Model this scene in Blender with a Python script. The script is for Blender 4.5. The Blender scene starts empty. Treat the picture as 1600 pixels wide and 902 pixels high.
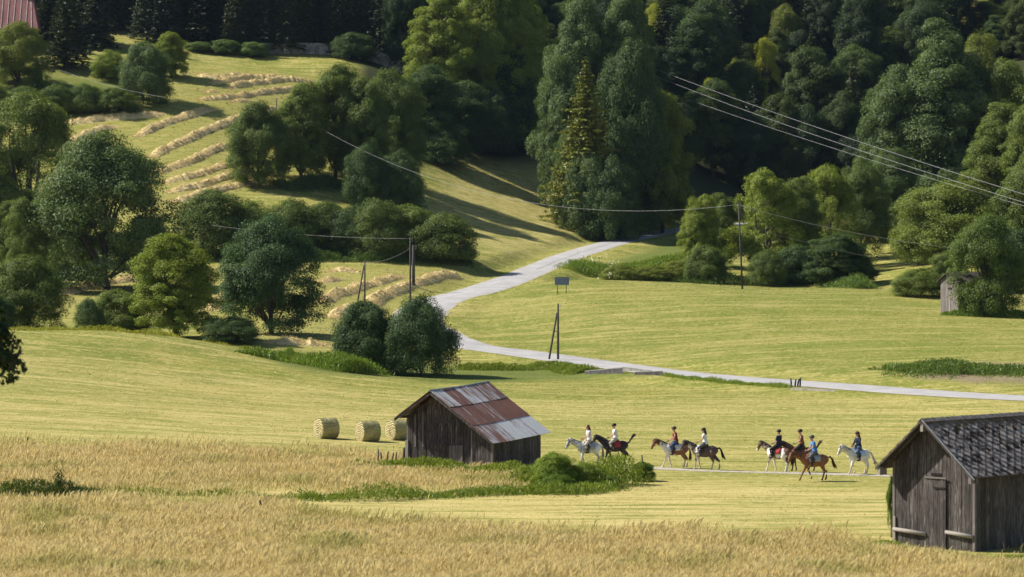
import bpy, math, random
import numpy as np
from mathutils import Vector, Matrix
C = bpy.context
SC = C.scene
COL = SC.collection

# ------------------------------------------------------------------ camera, sky, sun, exposure
FPX, CAM_H, VH = 1600 * 100 / 36, 13.0, 402.0          # focal length in photo pixels, eye height, horizon row
cam = bpy.data.objects.new('camera', bpy.data.cameras.new('camera'))
COL.objects.link(cam)
cam.location = (0, 0, CAM_H)
cam.rotation_euler = (math.radians(90), 0, 0)
cam.data.lens = 100
cam.data.sensor_width = 36
cam.data.shift_y = (VH - 451) / 1600
cam.data.clip_start = 1
cam.data.clip_end = 5000
cam.data.dof.use_dof = True
cam.data.dof.focus_distance = 230
cam.data.dof.aperture_fstop = 1.0
SC.camera = cam

SUN_EL = 43.0
SUN_DIR = Vector((-0.975 * math.cos(math.radians(SUN_EL)), 0.22 * math.cos(math.radians(SUN_EL)), math.sin(math.radians(SUN_EL)))).normalized()
w = bpy.data.worlds.new('World')
SC.world = w
w.use_nodes = True
nt = w.node_tree
nt.nodes.clear()
sky = nt.nodes.new('ShaderNodeTexSky')
sky.sky_type = 'NISHITA'
sky.sun_disc = False
sky.sun_elevation = math.radians(SUN_EL)
sky.sun_rotation = math.atan2(SUN_DIR.x, SUN_DIR.y)
sky.air_density = 1.0
sky.dust_density = 0.6
bg = nt.nodes.new('ShaderNodeBackground')
bg.inputs['Strength'].default_value = 0.065
wo = nt.nodes.new('ShaderNodeOutputWorld')
nt.links.new(sky.outputs[0], bg.inputs['Color'])
nt.links.new(bg.outputs[0], wo.inputs['Surface'])
sl = bpy.data.lights.new('sun', 'SUN')
sl.energy = 4.8
sl.angle = math.radians(0.53)
sl.color = (1.0, 0.94, 0.83)
sun = bpy.data.objects.new('sun', sl)
COL.objects.link(sun)
sun.rotation_euler = (-SUN_DIR).to_track_quat('-Z', 'Y').to_euler()
SC.view_settings.view_transform = 'Standard'
SC.view_settings.look = 'None'
SC.view_settings.gamma = 1
SC.view_settings.exposure = 0.78
SC.render.engine = 'CYCLES'
SC.cycles.max_bounces = 5
SC.cycles.diffuse_bounces = 3
SC.cycles.transmission_bounces = 3
SC.cycles.glossy_bounces = 2
SC.cycles.transparent_max_bounces = 4

# ------------------------------------------------------------------ terrain height from surveyed points (column, row, distance)
SURVEY = [
 (-600,1365,60),(200,1365,60),(800,1365,60),(1400,1365,60),(2200,1365,60),
 (-300,904,115),(0,904,115),(400,904,115),(800,904,115),(1200,904,115),(1600,904,115),(1900,904,115),
 (0,775,150),(400,784,150),(800,787,150),(1200,787,150),(1600,787,150),(2000,787,150),
 (50,690,183),(400,695,190),(700,718,182),(700,700,195),(1000,742,170),(1400,742,170),(1800,742,170),(-300,690,180),
 (50,600,230),(-300,600,225),(400,625,240),(700,633,250),(1100,637,250),(1500,637,250),(1900,640,245),
 (50,514,300),(-300,500,300),(200,518,302),(400,546,310),(550,584,312),(620,586,315),(720,585,318),(850,579,325),
 (20,532,330),(20,532,345),(200,532,345),(-300,520,350),(330,526,350),
 (275,525,367),(420,522,366),(450,536,350),(430,555,336),(500,552,335),
 (150,462,420),(150,446,435),(-200,460,430),(30,450,430),
 (330,470,405),(560,470,415),(560,425,460),(700,432,455),(640,490,405),
 (690,488,416),(720,532,372),(800,548,356),(900,563,343),(760,440,468),(690,510,395),
 (320,402,480),(500,402,478),(730,404,480),(780,410,488),(200,420,470),
 (500,310,530),(830,330,578),(930,375,552),(800,240,640),(680,260,592),(850,385,535),
 (270,320,522),(300,200,572),(400,115,622),(120,220,565),(100,150,592),(0,125,600),(600,110,640),(430,102,640),(-250,180,590),(-250,320,510),
 (30,330,510),(150,300,530),
 (900,398,528),(1000,373,568),(1075,352,600),(1200,335,635),(1350,325,650),
 (1000,330,612),(1200,210,690),(1000,150,690),(900,200,640),(1400,210,660),(1600,190,650),
 (800,0,790),(300,20,720),(0,0,705),(500,0,760),(1200,20,830),(1515,40,850),(1530,-50,960),(-300,0,700),(1900,0,800),
 (800,-350,1200),(0,-350,1150),(1600,-350,1250),(-700,-300,1150),(2300,-300,1250),(800,-500,1500),(-200,-500,1500),(1800,-500,1500),
 (1600,616,262),(1280,601,287),(1040,583,318),(1100,570,318),(1500,575,297),(1900,615,262),
 (1200,550,332),(1200,500,377),(1150,450,440),(1330,450,440),(1030,440,446),(950,437,450),(880,462,420),(1500,489,390),(1600,498,380),(1600,560,310),(1900,500,380),
 (750,500,400),(820,440,474),(800,490,402),(1000,500,382),
 (1150,448,460),(1250,447,470),(1345,452,465),(1400,425,490),(1250,415,520),(1400,375,545),(1550,405,468),(1620,440,440),(1950,400,460),
 (1080,400,520),(1150,380,560),(1000,410,505),(1280,352,610),
]
def pix(u, v, d):
    """world point seen at photo column u, row v, at distance d along the view axis"""
    return ((u - 800) * d / FPX, d, CAM_H - (v - VH) * d / FPX)
_S = np.array([pix(*s) for s in SURVEY])
_P = _S[:, :2] / 100.0
def _phi(r2):
    return 0.5 * r2 * np.log(r2 + 1e-9)
_n = len(_P)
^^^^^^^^
> **Requirement**:
The lines from the top of the data above through the one holding "SC.camera = cam" are to be repeated exactly, and only those, with no pictures.

> **Solution for this task**:
Model this scene in Blender with a Python script. The script is for Blender 4.5. The Blender scene starts empty. Treat the picture as 1600 pixels wide and 902 pixels high.
import bpy, math, random
import numpy as np
from mathutils import Vector, Matrix
C = bpy.context
SC = C.scene
COL = SC.collection

# ------------------------------------------------------------------ camera, sky, sun, exposure
FPX, CAM_H, VH = 1600 * 100 / 36, 13.0, 402.0          # focal length in photo pixels, eye height, horizon row
cam = bpy.data.objects.new('camera', bpy.data.cameras.new('camera'))
COL.objects.link(cam)
cam.location = (0, 0, CAM_H)
cam.rotation_euler = (math.radians(90), 0, 0)
cam.data.lens = 100
cam.data.sensor_width = 36
cam.data.shift_y = (VH - 451) / 1600
cam.data.clip_start = 1
cam.data.clip_end = 5000
cam.data.dof.use_dof = True
cam.data.dof.focus_distance = 230
cam.data.dof.aperture_fstop = 1.0
SC.camera = cam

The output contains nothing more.